## [Instructions for the task]
Restate, exactly and without pictures, the lines from the start of the listing below through the line holding "above the floor".

## [Data segment]
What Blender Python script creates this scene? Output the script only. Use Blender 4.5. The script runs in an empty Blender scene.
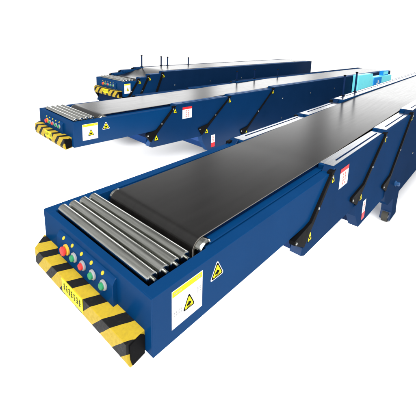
import bpy, bmesh, math, random
from mathutils import Vector, Matrix, Euler
random.seed(7)
scene = bpy.context.scene
COL = scene.collection
FZ = 1.30                     # height of the boom's top edge above the floor

# ------------------------------------------------------------------ materials
def new_mat(name, base, rough=0.4, metal=0.0, spec=0.5):
    m = bpy.data.materials.new(name); m.use_nodes = True
    b = m.node_tree.nodes['Principled BSDF']
    b.inputs['Base Color'].default_value = (*base, 1)
    b.inputs['Roughness'].default_value = rough
    b.inputs['Metallic'].default_value = metal
    b.inputs['Specular IOR Level'].default_value = spec
    return m, m.node_tree, b

def nd(nt, t, **kw):
    n = nt.nodes.new(t)
    for k, v in kw.items():
        setattr(n, k, v)
    return n

def noise(nt, scale, detail=4, coord='Object', stretch=None, rough=0.6):
    tc = nd(nt, 'ShaderNodeTexCoord')
    mp = nd(nt, 'ShaderNodeMapping')
    if stretch: mp.inputs['Scale'].default_value = stretch
    nt.links.new(tc.outputs[coord], mp.inputs['Vector'])
    n = nd(nt, 'ShaderNodeTexNoise')
    n.inputs['Scale'].default_value = scale
    n.inputs['Detail'].default_value = detail
    n.inputs['Roughness'].default_value = rough
    nt.links.new(mp.outputs['Vector'], n.inputs['Vector'])
    return n.outputs['Fac']

def remap(nt, fac, a, b, c, d):
    r = nd(nt, 'ShaderNodeMapRange')
    r.inputs[1].default_value = a; r.inputs[2].default_value = b
    r.inputs[3].default_value = c; r.inputs[4].default_value = d
    nt.links.new(fac, r.inputs[0]); return r.outputs[0]

def mixc(nt, fac, c1, c2):
    m = nd(nt, 'ShaderNodeMix', data_type='RGBA')
    nt.links.new(fac, m.inputs[0])
    for i, c in ((6, c1), (7, c2)):
        if isinstance(c, tuple): m.inputs[i].default_value = (*c, 1)
        else: nt.links.new(c, m.inputs[i])
    return m.outputs[2]

def bump(nt, b, fac, strength, dist=0.002):
    bp = nd(nt, 'ShaderNodeBump')
    bp.inputs['Strength'].default_value = strength
    bp.inputs['Distance'].default_value = dist
    nt.links.new(fac, bp.inputs['Height'])
    nt.links.new(bp.outputs['Normal'], b.inputs['Normal'])

def painted(name, c1, c2, rough=(0.22, 0.42), spec=0.08, dust=(0.10, 0.13, 0.17), dustamt=0.10, gloss=0.0):
    m, nt, b = new_mat(name, c1, 0.3, 0, spec)
    big = noise(nt, 2.2, 5)
    col = mixc(nt, remap(nt, big, .35, .65, 0, 1), c1, c2)
    d = noise(nt, 26, 8, rough=.75)
    col = mixc(nt, remap(nt, d, .58, .80, 0, dustamt), col, dust)
    if gloss:      # fine rub marks along the panels
        sc = remap(nt, noise(nt, 34, 6, stretch=(.10, 1, 2.2), rough=.7), .66, .78, 0, .22)
        col = mixc(nt, sc, col, (0.05, 0.11, 0.20))
        col = mixc(nt, remap(nt, noise(nt, 90, 3), .74, .80, 0, .5), col, (0.03, 0.035, 0.05))
    nt.links.new(col, b.inputs['Base Color'])
    nt.links.new(remap(nt, noise(nt, 7, 6), .3, .7, *rough), b.inputs['Roughness'])
    bump(nt, b, noise(nt, 240, 2), 0.06, 0.001)
    if gloss:      # thin clear coat whose mirror share does not climb at grazing angles
        g = nd(nt, 'ShaderNodeBsdfGlossy'); g.inputs['Roughness'].default_value = .22
        x = nd(nt, 'ShaderNodeMixShader'); x.inputs[0].default_value = gloss
        out = nt.nodes['Material Output']
        nt.links.new(b.outputs[0], x.inputs[1]); nt.links.new(g.outputs[0], x.inputs[2])
        nt.links.new(x.outputs[0], out.inputs['Surface'])
    return m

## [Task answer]
What Blender Python script creates this scene? Output the script only. Use Blender 4.5. The script runs in an empty Blender scene.
import bpy, bmesh, math, random
from mathutils import Vector, Matrix, Euler
random.seed(7)
scene = bpy.context.scene
COL = scene.collection
FZ = 1.30                     # height of the boom's top edge above the floor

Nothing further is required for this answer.